In a trading update, the company said that first half headline earnings per share – the main profit measure in South Africa and excluding one-time items – is estimated to increase by 17–27% year-over year, notwithstanding an unfavorable exchange rate that continues to weigh on earnings from overseas sales.
Sasol’s financial results for the six months ended December 31, 2010 are likely to be declared on or about March 7, 2011. During the review period, Sasol also announced a significant outlay in upstream shale gas resources associated with its gas-to-liquids (“GTL’) projects in North America.
In recent times, Sasol has continuously focused on the commercialization of its GTL technology by constructing plants in gas-rich regions of the world that will strengthen its position in the industry in the coming years.
The company, which constructed the world’s first commercial-sized GTL plant in Qatar, recently announced plans to buy a stake in Canadian energy explorer Talisman Energy Inc’s (TLM) Farrell Creek gas assets for $1.06 billion and may also build a motor-fuels plant in western Canada. This is part of Sasol’s strategic plan to leverage the opportunity to arbitrage between gas and oil prices.

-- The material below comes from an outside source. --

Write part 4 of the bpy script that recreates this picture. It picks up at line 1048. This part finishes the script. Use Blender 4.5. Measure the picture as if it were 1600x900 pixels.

Under normal circumstances, the ratio of the price of oil (measured in $ per barrel) to the price of natural gas (in $ per million British thermal units) fluctuates between 6 and 12. However, in recent times, this has decoupled to an unprecedented degree, up at around 20. With gas prices remaining at depressed levels and thereby diverging significantly from oil prices, Sasol is looking to utilize the spread by using its GTL technology.
Based in Johannesburg, Sasol is an integrated energy and chemicals company. It is the leading provider of liquid fuels in South Africa and a major international producer of chemicals.
Sasol is fairly unique compared to other international oil companies as it has limited conventional exploration and production operations and uses a proprietary technology (Fischer-Tropsch) to manufacture synthetic fuels (synfuels) and chemicals from low-grade coal and natural gas.
Sasol manufactures more than 200 fuel and chemical products that are sold worldwide. The company also operates coal mines in South Africa to provide feedstock for its synthetic fuels plants.
Sasol is the operator of the only inland crude oil refinery in South Africa. It produces crude oil in offshore Gabon, supplies Mozambican natural gas to end-user customers and petrochemical plants in South Africa, and with partners involved in gas-to-liquids fuel joint ventures in Qatar and Nigeria.
Even though Sasol has a Zacks #2 Rank (short-term Buy rating) in the short run, we are Neutral on the ADRs in the longer term.